“For this is the covenant that I will make
with the house of Israel after those days,
declares the Lord: I will put my laws into their minds,
and write them on their hearts,
and I will be their God, and they shall be my people.”
Jeremiah 31:33
In the last blog in this series, we focused entirely on the unconditional nature of the New Covenant. While the Old Covenant was a conditional covenant, centered on perfect obedience to the law, the New Covenant has no conditions.
In fact, the conditions of the Old have become the promises of the New! That is, what God had demanded Israel do in order to inherit the promises under the Old, God now promises to carry out Himself under the New.

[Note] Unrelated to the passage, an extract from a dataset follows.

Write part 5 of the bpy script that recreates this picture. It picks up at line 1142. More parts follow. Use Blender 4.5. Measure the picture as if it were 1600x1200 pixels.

For example, when describing the conditions upon which Israel would inherit the blessings, God used conditional language: “If you walk in my statutes and observe my commandments and do them”(Leviticus 26:3). Notice the conditional word if in the text. That means that blessing was totally dependent on Israel’s obedience. Reading Leviticus 26:3-13, we can see that Israel failed miserably to keep his precepts and thus inherit the blessings.
This idea of a conditional covenant is the idea we are most familiar with, it being the one the natural man more easily understands. Certain promises are given upon the fulfillment of certain conditions, and if those conditions are kept, the promises are fulfilled. For example, a father may promise a car for his teenager if she fulfills the condition of maintaining a certain grade point. Whether or not she receives the promise is based entirely on the keeping of the conditions.
However, when describing the conditions upon which the New Covenant is based, we discover there aren’t any. Instead, there is a promise of the Spirit being given with the end result being that God now causes our obedience: “And I will put my Spirit within you, and cause you to walk in my statutes and be careful to obey my rules” (Ezekiel 36:27, italics mine).
This promise that God would now cause them to walk in his statutes and obey his rules is more vividly described in the great promise of the New Covenant found in Jeremiah 31:33: “For this is the covenant that I will make with the house of Israel after those days, declares the Lord: I will put my law within them, and I will write it on their hearts. And I will be their God, and they shall be my people.”
Under the Old Covenant, God’s laws were written externally on tablets of stone and were there before the people. But the problem with sinners is they have a rebellious nature and therefore cannot keep what it is written (though what is written is holy, just, and good). There is nothing wrong with the law. Therefore, it is a perfect expression of the nature of God. It is just that we are sinners and cannot keep it. The Law only exposes our sin, which is what it was given to do in the first place (Romans 3:20).
What was needed was for the Law written on stone to now be written “not with ink but with the Spirit of the living God, not on tablets of stone but on tablets of human hearts” (II Corinthians 3:3). And that is what God does every time someone is born again: He puts his law within them and writes it on their hearts. That is why this must happen when a person becomes a Christian. Unless this act of God occurs whereby God writes his law into the fabric of our hearts, we cannot serve Him acceptably.
That’s exactly why the Son of God, in his discussion with the religious leader Nicodemus, stated emphatically “unless one is born again he cannot see the kingdom of God” (John 3:3). The phrase “born again” is a term used by Jesus to describe regeneration, the sovereign act of God whereby he changes the sinner’s nature so that he or she responds to God. According to Jesus, unless this happens, a person cannot even see the kingdom of God. We should pay careful attention to the fact that Jesus did not say, “unless you see the kingdom of God, you cannot be born again.” This is how many think it reads or should read. But that is not what he was saying. Rather, he was saying that unless God first regenerates a man or a woman, they couldn’t even see the kingdom of God.
This reality that the Spirit of God writes God’s law in our hearts at the new birth makes New Testament holiness possible. This is more than outward or external conformity to a certain standard but a changed nature so that we keep the law from a transformed heart. Jesus said that the law dealt with more than mere outward observance but regulated our inward disposition; adultery was more than the physical act but the thought of the heart. The same was true with murder; it began in the heart with uncontrolled anger and hatred and contempt before it burst into taking another life. That’s why the law must be written first in our hearts for, as the Savior taught, “What comes out of a person is what defiles him. For from within, out of the heart of man, come evil thoughts, sexual immorality, theft, murder, adultery, coveting, wickedness, deceit, sensuality, envy, slander, pride, foolishness. All these evil things come from within, and they defile a person.”
The New Covenant, therefore, is an act of God whereby he writes his law on the hearts of his people so that they obey him not on the basis of an outward law, but an inward life. This is God’s way that the “righteous requirement of the law might be fulfilled in us” (Romans 8:3). After we are born again, we find ourselves wanting to obey God and please him. Previous to this, our nature was drawn to sin without effort, and it was impossible to obey. But when God writes his laws on our inward parts, we, “who were formerly slaves to sin, have become obedient from the heart to the standard of teaching to which you were committed, and, having been set free from sin, have become slaves to righteousness” (Romans 6:17-18).